Saturday, June 24, 2006

Death

I haven’t written for a while because I didn’t really know what I should say. Well, that and I’ve been really enjoying a few days of extreme laziness in my summer vacation!
But one to a bit of a serious topic. Let’s discuss death for a moment. Recently, Inga’s grandmother died at the age of 95. I had only met her a few times in the nursing home where she spent the last years of her life. As I understand from Inga, she had bad days when her mental capacity was not up to snuff. But for the most part, her health problems were in other parts of her body than her head. In the end, she passed away in her sleep after a long life of stubborn fighting. I don’t know what to say about her because I didn’t know her. I hardly know anything about her life at all except that her son is my father-in-law, Atli Viðar Johanesson. He has the same last name as his mother, unlike most Icelanders. That’s because she was furious with the father of her son and decided to Christen him with her last name instead of using his father’s name as is the tradition over here. I think that’s a respectable thing to do. In fact, that’s one of the things that I have in common with her. My son’s last name is Ericsson rater than dos Santos because I don’t want to continue my father’s family name. Well, that and he is half Icelandic and I thought it would be better for him to have an Icelandic style name-although Eric is not an Icelandic name.
But her death reminded me that I don’t have much experience with death. Many of my relatives have died but most died long ago when I was too young or too screwed up for it to have much of an effect on me. I don’t even remember who it was that I saw dead last. It was probably my uncle Ernie. He was a really fun guy. Actually, all of my grandmother’s brothers were a lot of fun. I especially liked uncle Arthur. It’s interesting how death causes one to remember things that one has not thought of for years or decades. I remember as I write the way my uncle Arthur’s cologne smelled. But maybe it hasn’t had much effect on me because it’s never been anyone with whom I had any close relationship. I have to admit that for the first time, I didn’t really know what to do around my wife. She was obviously very strongly affected by the passing of her grandmother (as I will be when I experience it) but I don’t know what I’m supposed to say or if I should say anything. So I just sat there trying to be respectful and supportive. It was yet another of those experiences you can only have when you are connected by someone through the bond of caring that accompanies a commitment of long term love.

1 Comments:

Anonymous Anonymous said...

I’m sorry to hear about Inga’s grandmother. As to what to say to her that really varies from person to person. My wife’s father broke his hip last month and she didn’t want to be comforted at all.
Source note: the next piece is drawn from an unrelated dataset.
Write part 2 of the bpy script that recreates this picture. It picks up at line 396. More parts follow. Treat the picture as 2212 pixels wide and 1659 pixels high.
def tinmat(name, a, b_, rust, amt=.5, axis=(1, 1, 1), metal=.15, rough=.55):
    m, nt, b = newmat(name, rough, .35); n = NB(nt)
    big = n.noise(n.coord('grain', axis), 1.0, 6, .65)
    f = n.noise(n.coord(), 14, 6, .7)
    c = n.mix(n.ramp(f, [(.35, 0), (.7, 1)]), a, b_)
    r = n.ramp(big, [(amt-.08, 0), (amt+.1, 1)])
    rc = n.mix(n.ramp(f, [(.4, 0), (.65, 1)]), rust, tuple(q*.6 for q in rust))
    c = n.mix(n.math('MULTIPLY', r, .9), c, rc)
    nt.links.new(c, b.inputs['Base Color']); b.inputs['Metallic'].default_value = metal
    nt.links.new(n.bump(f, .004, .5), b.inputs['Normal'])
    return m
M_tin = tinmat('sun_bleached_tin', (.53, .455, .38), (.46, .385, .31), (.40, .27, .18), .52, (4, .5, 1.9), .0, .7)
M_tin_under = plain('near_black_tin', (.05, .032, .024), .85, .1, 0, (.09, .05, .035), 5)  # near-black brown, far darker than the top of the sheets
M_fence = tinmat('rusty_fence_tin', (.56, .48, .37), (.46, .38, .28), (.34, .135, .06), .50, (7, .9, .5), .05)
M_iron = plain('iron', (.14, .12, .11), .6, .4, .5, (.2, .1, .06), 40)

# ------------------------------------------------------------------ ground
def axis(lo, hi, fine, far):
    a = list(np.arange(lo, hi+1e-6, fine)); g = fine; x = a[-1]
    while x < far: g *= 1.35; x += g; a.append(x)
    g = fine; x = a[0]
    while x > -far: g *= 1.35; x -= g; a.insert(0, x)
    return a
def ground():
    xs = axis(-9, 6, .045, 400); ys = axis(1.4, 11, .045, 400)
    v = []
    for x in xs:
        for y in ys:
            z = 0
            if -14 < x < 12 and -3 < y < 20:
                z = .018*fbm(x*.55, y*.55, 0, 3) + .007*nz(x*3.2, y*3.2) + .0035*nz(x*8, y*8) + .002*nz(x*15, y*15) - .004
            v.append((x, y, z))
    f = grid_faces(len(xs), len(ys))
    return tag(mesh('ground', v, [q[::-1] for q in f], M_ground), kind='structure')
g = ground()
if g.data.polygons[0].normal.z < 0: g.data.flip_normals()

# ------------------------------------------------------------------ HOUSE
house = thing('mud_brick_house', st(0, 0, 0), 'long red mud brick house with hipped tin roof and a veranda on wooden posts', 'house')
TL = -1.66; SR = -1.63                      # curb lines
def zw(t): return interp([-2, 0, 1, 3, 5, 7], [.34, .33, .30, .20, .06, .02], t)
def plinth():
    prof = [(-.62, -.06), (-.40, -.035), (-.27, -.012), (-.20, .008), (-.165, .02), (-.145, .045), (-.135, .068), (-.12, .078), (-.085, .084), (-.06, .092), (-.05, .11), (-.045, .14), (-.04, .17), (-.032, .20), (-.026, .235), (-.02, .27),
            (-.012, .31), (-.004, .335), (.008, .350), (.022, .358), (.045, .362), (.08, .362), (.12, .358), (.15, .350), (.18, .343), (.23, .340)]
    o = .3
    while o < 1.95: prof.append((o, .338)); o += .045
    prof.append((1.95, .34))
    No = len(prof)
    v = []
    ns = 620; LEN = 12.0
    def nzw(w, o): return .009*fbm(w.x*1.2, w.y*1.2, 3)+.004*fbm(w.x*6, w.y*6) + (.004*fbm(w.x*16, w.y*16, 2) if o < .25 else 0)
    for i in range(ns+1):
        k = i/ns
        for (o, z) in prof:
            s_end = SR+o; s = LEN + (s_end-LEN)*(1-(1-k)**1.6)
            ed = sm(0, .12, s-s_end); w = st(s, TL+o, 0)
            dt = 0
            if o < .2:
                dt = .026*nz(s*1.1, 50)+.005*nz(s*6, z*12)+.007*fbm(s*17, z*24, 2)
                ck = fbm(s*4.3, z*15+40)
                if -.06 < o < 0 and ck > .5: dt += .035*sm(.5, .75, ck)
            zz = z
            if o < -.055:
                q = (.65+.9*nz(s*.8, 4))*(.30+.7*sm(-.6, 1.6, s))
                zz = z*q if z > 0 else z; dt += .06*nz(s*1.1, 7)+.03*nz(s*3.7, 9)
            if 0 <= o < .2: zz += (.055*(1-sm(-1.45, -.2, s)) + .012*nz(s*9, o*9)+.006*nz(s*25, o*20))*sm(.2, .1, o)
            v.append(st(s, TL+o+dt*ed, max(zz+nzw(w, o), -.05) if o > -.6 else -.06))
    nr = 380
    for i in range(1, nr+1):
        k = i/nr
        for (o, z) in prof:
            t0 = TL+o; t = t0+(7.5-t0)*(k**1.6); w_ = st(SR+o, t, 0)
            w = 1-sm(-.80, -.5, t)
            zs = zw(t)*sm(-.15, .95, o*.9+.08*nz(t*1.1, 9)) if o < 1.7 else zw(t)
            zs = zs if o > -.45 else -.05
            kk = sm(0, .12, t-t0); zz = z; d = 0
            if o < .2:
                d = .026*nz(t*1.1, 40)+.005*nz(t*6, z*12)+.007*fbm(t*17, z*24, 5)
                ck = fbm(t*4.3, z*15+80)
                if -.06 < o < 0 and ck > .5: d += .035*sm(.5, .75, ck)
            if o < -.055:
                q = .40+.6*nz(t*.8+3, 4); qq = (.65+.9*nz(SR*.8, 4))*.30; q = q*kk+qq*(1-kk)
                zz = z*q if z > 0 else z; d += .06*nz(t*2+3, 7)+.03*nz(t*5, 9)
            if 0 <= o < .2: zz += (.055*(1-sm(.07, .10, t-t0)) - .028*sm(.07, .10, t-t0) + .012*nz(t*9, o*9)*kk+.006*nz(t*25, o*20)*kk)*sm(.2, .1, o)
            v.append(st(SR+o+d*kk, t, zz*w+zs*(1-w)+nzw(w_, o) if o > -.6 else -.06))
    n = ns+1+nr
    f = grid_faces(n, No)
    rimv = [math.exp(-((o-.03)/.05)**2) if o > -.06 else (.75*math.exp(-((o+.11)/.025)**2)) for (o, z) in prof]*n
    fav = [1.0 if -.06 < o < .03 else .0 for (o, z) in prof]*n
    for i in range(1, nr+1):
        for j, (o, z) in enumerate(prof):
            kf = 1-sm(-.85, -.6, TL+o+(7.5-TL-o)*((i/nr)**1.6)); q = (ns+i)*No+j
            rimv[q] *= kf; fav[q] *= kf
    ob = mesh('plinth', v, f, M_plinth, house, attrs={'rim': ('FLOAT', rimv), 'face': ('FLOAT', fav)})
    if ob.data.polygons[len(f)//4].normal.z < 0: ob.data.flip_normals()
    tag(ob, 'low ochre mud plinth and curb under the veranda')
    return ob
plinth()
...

I tries and she just kept saying leave me alone. So I took care of Yuri so that Sunhwa wouldn’t have to and gave her space. However, some women like to be comforted, held, and talked to. As I said, it depends on the person.

Yeah you should have made them two separate posts. Death and getting your Bachelor’s Degree really deserve more than a line break.

“This is the story of the tattoo on my lower back.”

Huh, I didn’t know you got a tattoo. What is it?